▸ PROBLEM TO WORK ON: In your copy, include every line of the listing below exactly but none of the pictures.

[Scene script records]

========================

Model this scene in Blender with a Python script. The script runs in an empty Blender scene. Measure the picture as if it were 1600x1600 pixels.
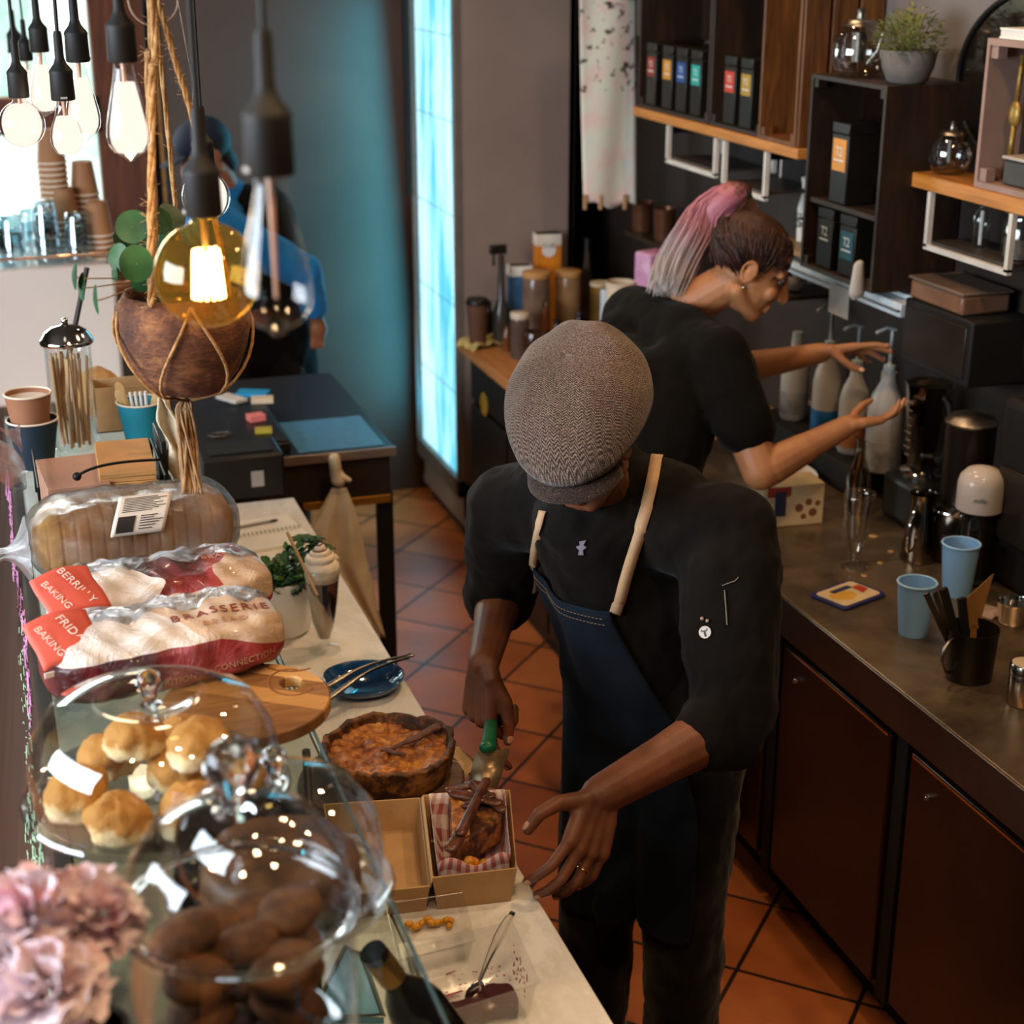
import bpy, math, random
from mathutils import Vector as V, Matrix as M, Quaternion
from mathutils.bvhtree import BVHTree
random.seed(7)
R=math.radians; PI=math.pi
COL=bpy.context.scene.collection
# ------------------------------------------------------------ camera geometry (metres)
FPX=2500.; PITCH=R(20.0); YAW=R(18.3); CAMH=2.4
_s,_c=math.sin(PITCH),math.cos(PITCH); _sy,_cy=math.sin(YAW),math.cos(YAW)
def ray(px,py):
    dx,dy=px-800,py-800; fw=FPX*_c-dy*_s; dn=FPX*_s+dy*_c
    return V((dx*_cy+fw*_sy,-dx*_sy+fw*_cy,-dn))
def onz(px,py,z):            # the point of the level z (a table top, the floor) seen there
    d=ray(px,py); t=(z-CAMH)/d.z; return V((d.x*t,d.y*t,z))
def onx(px,py,X):
    d=ray(px,py); t=X/d.x; return V((X,d.y*t,CAMH+d.z*t))
def ony(px,py,Y):
    d=ray(px,py); t=Y/d.y; return V((d.x*t,Y,CAMH+d.z*t))
def away(px,py,D):
    d=ray(px,py); return d.normalized()*D+V((0,0,CAMH))
# ------------------------------------------------------------ mesh builder
def frame(z,x=None):
    z=V(z).normalized()
    x=V(x) if x is not None else (V((1,0,0)) if abs(z.x)<.9 else V((0,1,0)))
    x=(x-z*x.dot(z)).normalized(); y=z.cross(x)
    return M((x,y,z)).transposed()
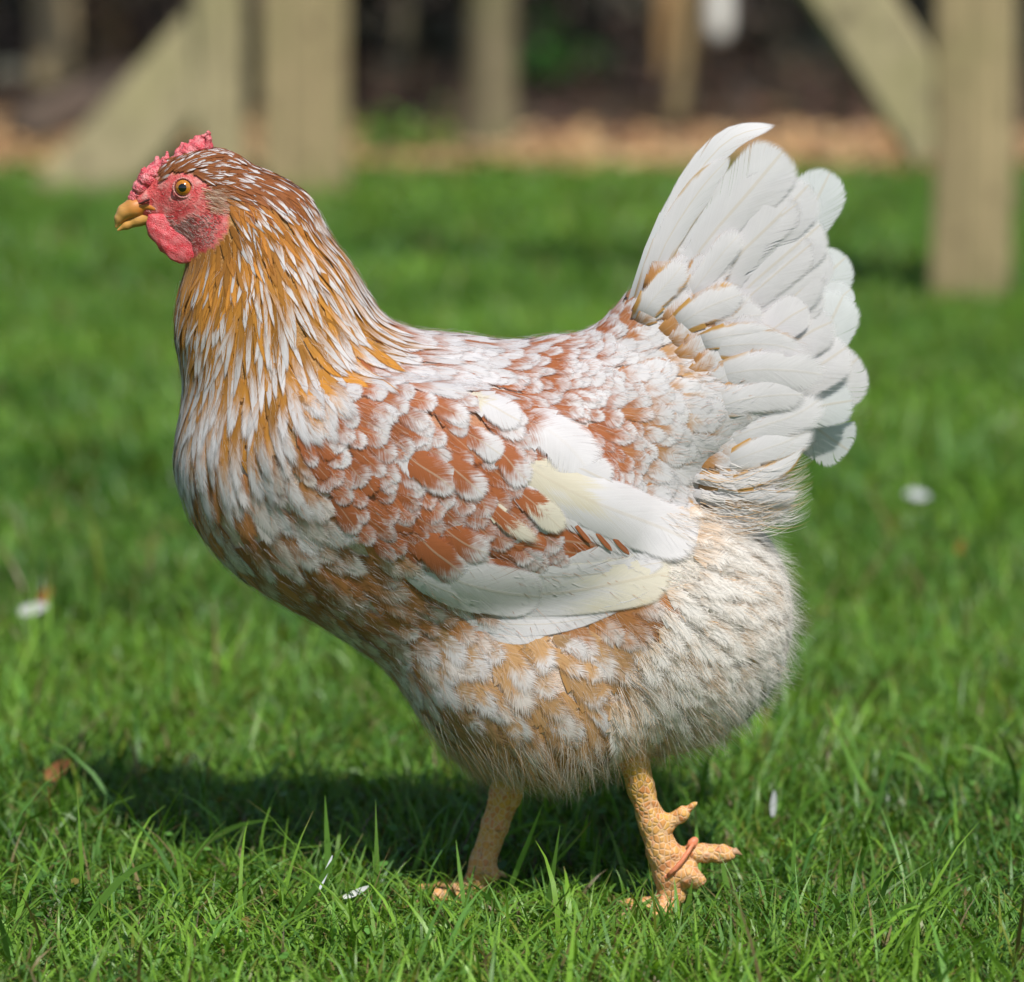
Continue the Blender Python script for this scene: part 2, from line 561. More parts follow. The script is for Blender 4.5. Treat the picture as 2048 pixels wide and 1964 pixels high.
# ================================================================== THE SETTING
# ground sheet
gx = np.array([-60, -20, -8, -4, -2, 0, 2, 4, 8, 20, 60.0]); gy = np.array([-30, -8, -3, -1, 1, 3, 5, 7, 10, 20, 60, 120.0])
GX, GY = np.meshgrid(gx, gy, indexing='ij')
GV = np.stack([GX.ravel(), GY.ravel(), np.zeros(GX.size)], 1)
ni, nj = len(gx), len(gy)
GF = np.array([[i * nj + j, (i + 1) * nj + j, (i + 1) * nj + j + 1, i * nj + j + 1] for i in range(ni - 1) for j in range(nj - 1)])
mesh_obj("ground", GV, GF, M_GROUND, smooth=False, kind="structure")

def quadstrip(V, n, k):
    """index grid for n strips of k rows by w columns -> faces"""
    pass

# ---- grass
def ground_rise(x, y):
    return 0.0

def blades(root, h, lean, az, w, bend, col, seed, rows=5, tw=None):
    """N blades: root (N,3), height, lean angle from vertical, azimuth, width, extra bend, colour (N,3)"""
    N = len(root)
    V = np.zeros((N, rows, 2, 3)); uv = np.zeros((N, rows, 2, 3))
    p = root.copy(); ang = lean.copy()
    dirh = np.stack([np.cos(az), np.sin(az), np.zeros(N)], 1)
    tw = az + np.pi / 2 + rng.normal(0, 0.5, N) if tw is None else tw
    side0 = np.stack([np.cos(tw), np.sin(tw), np.zeros(N)], 1)
    seg = h / (rows - 1)
    for r in range(rows):
        t = r / (rows - 1)
        wr = w * (0.75 + 0.45 * math.sin(math.pi * min(1, t * 1.25)) ) * (1 - t ** 2.2) * 0.5 + 0.00008
        tang = dirh * np.sin(ang)[:, None] + np.array([0, 0, 1.0]) * np.cos(ang)[:, None]
        sd = nrm(side0 - tang * (side0 * tang).sum(1, keepdims=True))
        V[:, r, 0] = p - sd * wr[:, None]; V[:, r, 1] = p + sd * wr[:, None]
        uv[:, r, 0, 0] = -1; uv[:, r, 1, 0] = 1; uv[:, r, :, 1] = t; uv[:, r, :, 2] = seed[:, None]
        p = p + tang * seg[:, None]
        p[:, 2] = np.maximum(p[:, 2], 0.003)
        ang = np.minimum(ang + bend / (rows - 1), 1.75)
    V = V.reshape(-1, 3); uv = uv.reshape(-1, 3)
    base = (np.arange(N) * rows * 2)[:, None, None]
    q = np.array([[2 * r, 2 * r + 1, 2 * r + 3, 2 * r + 2] for r in range(rows - 1)])[None]
    F = (base + q).reshape(-1, 4)
    C = np.repeat(np.concatenate([col, np.ones((N, 1))], 1), rows * 2, axis=0)
    return V, F, uv, C

def grass_cols(root, N, dryp=0.05):
    n1 = vnoise(root[:, :2], 9.0, 3); n2 = vnoise(root[:, :2], 2.6, 5)
    a = np.array([0.040, 0.125, 0.011]); b = np.array([0.225, 0.420, 0.045]); c = np.array([0.120, 0.290, 0.070])
    n3 = vnoise(root[:, :2], 28.0, 6)
    t = np.clip(0.5 + 0.30 * n1 + 0.2 * n2 + 0.22 * n3 + rng.normal(0, 0.22, N), 0, 1)[:, None]
    col = a * (1 - t) + b * t
    s = (rng.random(N) < 0.28)[:, None]
    col = np.where(s, col * 0.4 + c * 0.6, col)
    dry = rng.random(N) < dryp
    col[dry] = np.array([0.22, 0.17, 0.07]) * rng.uniform(0.6, 1.3, (dry.sum(), 1))
    yel = rng.random(N) < 0.04
    col[yel] = np.array([0.20, 0.24, 0.03])
    return col * rng.uniform(0.75, 1.25, (N, 1))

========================

▸ SOLUTION TO THIS EXERCISE:
Model this scene in Blender with a Python script. The script runs in an empty Blender scene. Measure the picture as if it were 1600x1600 pixels.
import bpy, math, random
from mathutils import Vector as V, Matrix as M, Quaternion
from mathutils.bvhtree import BVHTree
random.seed(7)
R=math.radians; PI=math.pi
COL=bpy.context.scene.collection
# ------------------------------------------------------------ camera geometry (metres)
FPX=2500.; PITCH=R(20.0); YAW=R(18.3); CAMH=2.4
_s,_c=math.sin(PITCH),math.cos(PITCH); _sy,_cy=math.sin(YAW),math.cos(YAW)
def ray(px,py):
    dx,dy=px-800,py-800; fw=FPX*_c-dy*_s; dn=FPX*_s+dy*_c
    return V((dx*_cy+fw*_sy,-dx*_sy+fw*_cy,-dn))
def onz(px,py,z):            # the point of the level z (a table top, the floor) seen there
    d=ray(px,py); t=(z-CAMH)/d.z; return V((d.x*t,d.y*t,z))
def onx(px,py,X):
    d=ray(px,py); t=X/d.x; return V((X,d.y*t,CAMH+d.z*t))
def ony(px,py,Y):
    d=ray(px,py); t=Y/d.y; return V((d.x*t,Y,CAMH+d.z*t))
def away(px,py,D):
    d=ray(px,py); return d.normalized()*D+V((0,0,CAMH))
# ------------------------------------------------------------ mesh builder
def frame(z,x=None):
    z=V(z).normalized()
    x=V(x) if x is not None else (V((1,0,0)) if abs(z.x)<.9 else V((0,1,0)))
    x=(x-z*x.dot(z)).normalized(); y=z.cross(x)
    return M((x,y,z)).transposed()
Continue the Blender Python script for this scene: part 2, from line 561. More parts follow. The script is for Blender 4.5. Treat the picture as 2048 pixels wide and 1964 pixels high.
# ================================================================== THE SETTING
# ground sheet
gx = np.array([-60, -20, -8, -4, -2, 0, 2, 4, 8, 20, 60.0]); gy = np.array([-30, -8, -3, -1, 1, 3, 5, 7, 10, 20, 60, 120.0])
GX, GY = np.meshgrid(gx, gy, indexing='ij')
GV = np.stack([GX.ravel(), GY.ravel(), np.zeros(GX.size)], 1)
ni, nj = len(gx), len(gy)
GF = np.array([[i * nj + j, (i + 1) * nj + j, (i + 1) * nj + j + 1, i * nj + j + 1] for i in range(ni - 1) for j in range(nj - 1)])
mesh_obj("ground", GV, GF, M_GROUND, smooth=False, kind="structure")

def quadstrip(V, n, k):
    """index grid for n strips of k rows by w columns -> faces"""
    pass

# ---- grass
def ground_rise(x, y):
    return 0.0

def blades(root, h, lean, az, w, bend, col, seed, rows=5, tw=None):
    """N blades: root (N,3), height, lean angle from vertical, azimuth, width, extra bend, colour (N,3)"""
    N = len(root)
    V = np.zeros((N, rows, 2, 3)); uv = np.zeros((N, rows, 2, 3))
    p = root.copy(); ang = lean.copy()
    dirh = np.stack([np.cos(az), np.sin(az), np.zeros(N)], 1)
    tw = az + np.pi / 2 + rng.normal(0, 0.5, N) if tw is None else tw
    side0 = np.stack([np.cos(tw), np.sin(tw), np.zeros(N)], 1)
    seg = h / (rows - 1)
    for r in range(rows):
        t = r / (rows - 1)
        wr = w * (0.75 + 0.45 * math.sin(math.pi * min(1, t * 1.25)) ) * (1 - t ** 2.2) * 0.5 + 0.00008
        tang = dirh * np.sin(ang)[:, None] + np.array([0, 0, 1.0]) * np.cos(ang)[:, None]
        sd = nrm(side0 - tang * (side0 * tang).sum(1, keepdims=True))
        V[:, r, 0] = p - sd * wr[:, None]; V[:, r, 1] = p + sd * wr[:, None]
        uv[:, r, 0, 0] = -1; uv[:, r, 1, 0] = 1; uv[:, r, :, 1] = t; uv[:, r, :, 2] = seed[:, None]
        p = p + tang * seg[:, None]
        p[:, 2] = np.maximum(p[:, 2], 0.003)
        ang = np.minimum(ang + bend / (rows - 1), 1.75)
    V = V.reshape(-1, 3); uv = uv.reshape(-1, 3)
    base = (np.arange(N) * rows * 2)[:, None, None]
    q = np.array([[2 * r, 2 * r + 1, 2 * r + 3, 2 * r + 2] for r in range(rows - 1)])[None]
    F = (base + q).reshape(-1, 4)
    C = np.repeat(np.concatenate([col, np.ones((N, 1))], 1), rows * 2, axis=0)
    return V, F, uv, C

def grass_cols(root, N, dryp=0.05):
    n1 = vnoise(root[:, :2], 9.0, 3); n2 = vnoise(root[:, :2], 2.6, 5)
    a = np.array([0.040, 0.125, 0.011]); b = np.array([0.225, 0.420, 0.045]); c = np.array([0.120, 0.290, 0.070])
    n3 = vnoise(root[:, :2], 28.0, 6)
    t = np.clip(0.5 + 0.30 * n1 + 0.2 * n2 + 0.22 * n3 + rng.normal(0, 0.22, N), 0, 1)[:, None]
    col = a * (1 - t) + b * t
    s = (rng.random(N) < 0.28)[:, None]
    col = np.where(s, col * 0.4 + c * 0.6, col)
    dry = rng.random(N) < dryp
    col[dry] = np.array([0.22, 0.17, 0.07]) * rng.uniform(0.6, 1.3, (dry.sum(), 1))
    yel = rng.random(N) < 0.04
    col[yel] = np.array([0.20, 0.24, 0.03])
    return col * rng.uniform(0.75, 1.25, (N, 1))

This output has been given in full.